Surakarta

Indonesia  ·  Strategy

Your turn (Light).

How to Play

Surakarta is played on a 6×6 grid of 36 points, ringed by the game's signature corner loop arcs. You play the light pieces (the bottom two rows); the computer plays the dark pieces (the top two rows). Each side starts with 12 pieces, and Light moves first.

  1. Plain move: slide one piece one step to an adjacent empty point — orthogonally or diagonally, any of the 8 directions. A plain move never captures.
  2. Loop capture (the signature move): slide a piece along the grid lines, curl around at least one corner loop, and land on the first enemy you reach — removing it and taking its point. The whole path must be clear (every point passed over empty).
  3. Capture rules: captures travel along rows and columns only — never along a diagonal, and you can never capture in a straight line without using a loop. You may not jump over any piece, friend or foe. Capturing is optional.
  4. Winning: capture all 12 of your opponent's pieces. If the game stalls (50 moves with no capture), whoever has more pieces wins; an exact tie is a draw.

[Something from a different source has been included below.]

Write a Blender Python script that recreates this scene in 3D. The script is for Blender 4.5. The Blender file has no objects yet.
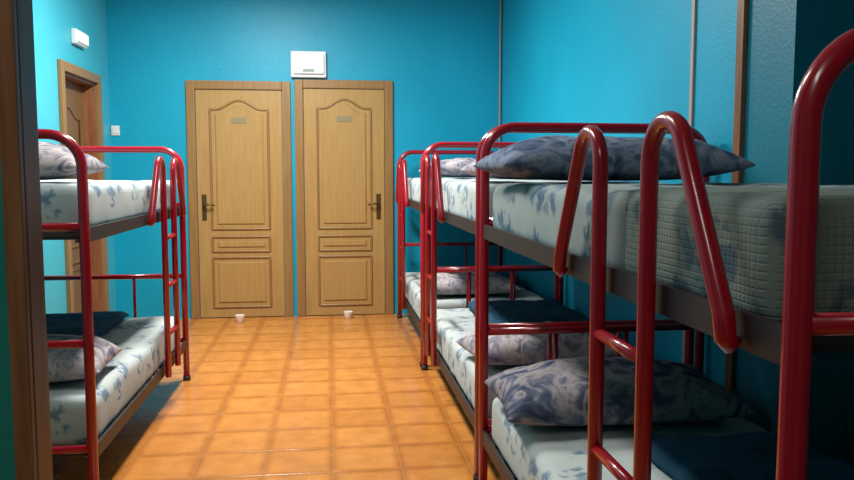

Use the toggle to switch between vs Computer and 2 Players.

Full rules guide & cultural history →

Cultural Context

Surakarta is an abstract strategy game from Central Java, Indonesia, named after the historic court city of Surakarta (also known as Solo). Traditionally the board was scratched into the dirt and played with stones and cowrie shells.

Its precise origin and age are not well documented — we should be honest about that. The game reached the West through a 1970 French publication and was later reprinted under the name "Roundabouts."

What makes Surakarta stand out is its loop-based capture: a piece curves around the corner arcs to strike an enemy from a distance. This mechanic is thought to be unique among traditional board games, and it gives Surakarta a character all its own.